La seconda considerazione vuol riferirsi ai valori religiosi e morali, che non sono mai da dimenticare anche nell’urgenza di preoccupazioni economiche e pratiche. La dottrina sociale della Chiesa parte da quei presupposti, che nobilitano ogni attività del cristiano su piano individuale, familiare, civile, politico ed economico. Dimenticarli o trascurarli vorrebbe dire privare la propria azione della sua interiore linfa vitale, della sua forza, della sua efficacia. Come scriveva Leone XIII di v. m. nella Lettera Enciclica «Graves de communi», lo scopo della azione sociale è rivolto a far sì che gli operai «possano in famiglia e in pubblico liberamente soddisfare ai doveri morali e religiosi; sentano di non essere bruti ma uomini, non pagani ma cristiani; quindi e più facilmente e con più ardore si volgano a ciò che solo è necessario, vale a dire al sommo bene, per cui siamo nati...». E continuava il Nostro Predecessore: «Espressamente Noi abbiamo qui toccato dei doveri morali e religiosi. Sostengono infatti alcuni e fanno credere a molti, che la così detta questione sociale sia soltanto economica, mentre è certo che essa è principalmente morale e religiosa, e che perciò bisogna scioglierla a tenore delle leggi morali e religiose» (Enc.

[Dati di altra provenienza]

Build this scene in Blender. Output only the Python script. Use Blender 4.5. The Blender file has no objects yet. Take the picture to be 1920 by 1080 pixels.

Graves de communi, 18 gennaio 1901; Acta Leonis 21, p. 3).

Bisognerà dunque promuovere questi principi tra gli operai, portarli alla conoscenza della dottrina della Chiesa; favorire l’azione dei sacerdoti a scopo di apostolato, di conforto, di insegnamento; eliminare quanto può significare sfiducia, o ritardo, o anche intralcio all’opera materna che la Chiesa svolge a favore degli operai.

Noi siamo certi che queste parole trovano in voi eco di aperta meditazione e di feconda applicazione; e vi auguriamo ogni più lieta affermazione nella vostra congiunta attività in un campo tanto nobile e provvidenziale, anche se seminato di difficoltà e di fatica.

La Nostra preghiera vuole invocarvi il continuo aiuto del Signore, mentre l’Apostolica Benedizione viene ad avvalorare i Nostri voti paterni, attestando la Nostra benevolenza verso di voi, i vostri cari, la vostra Associazione.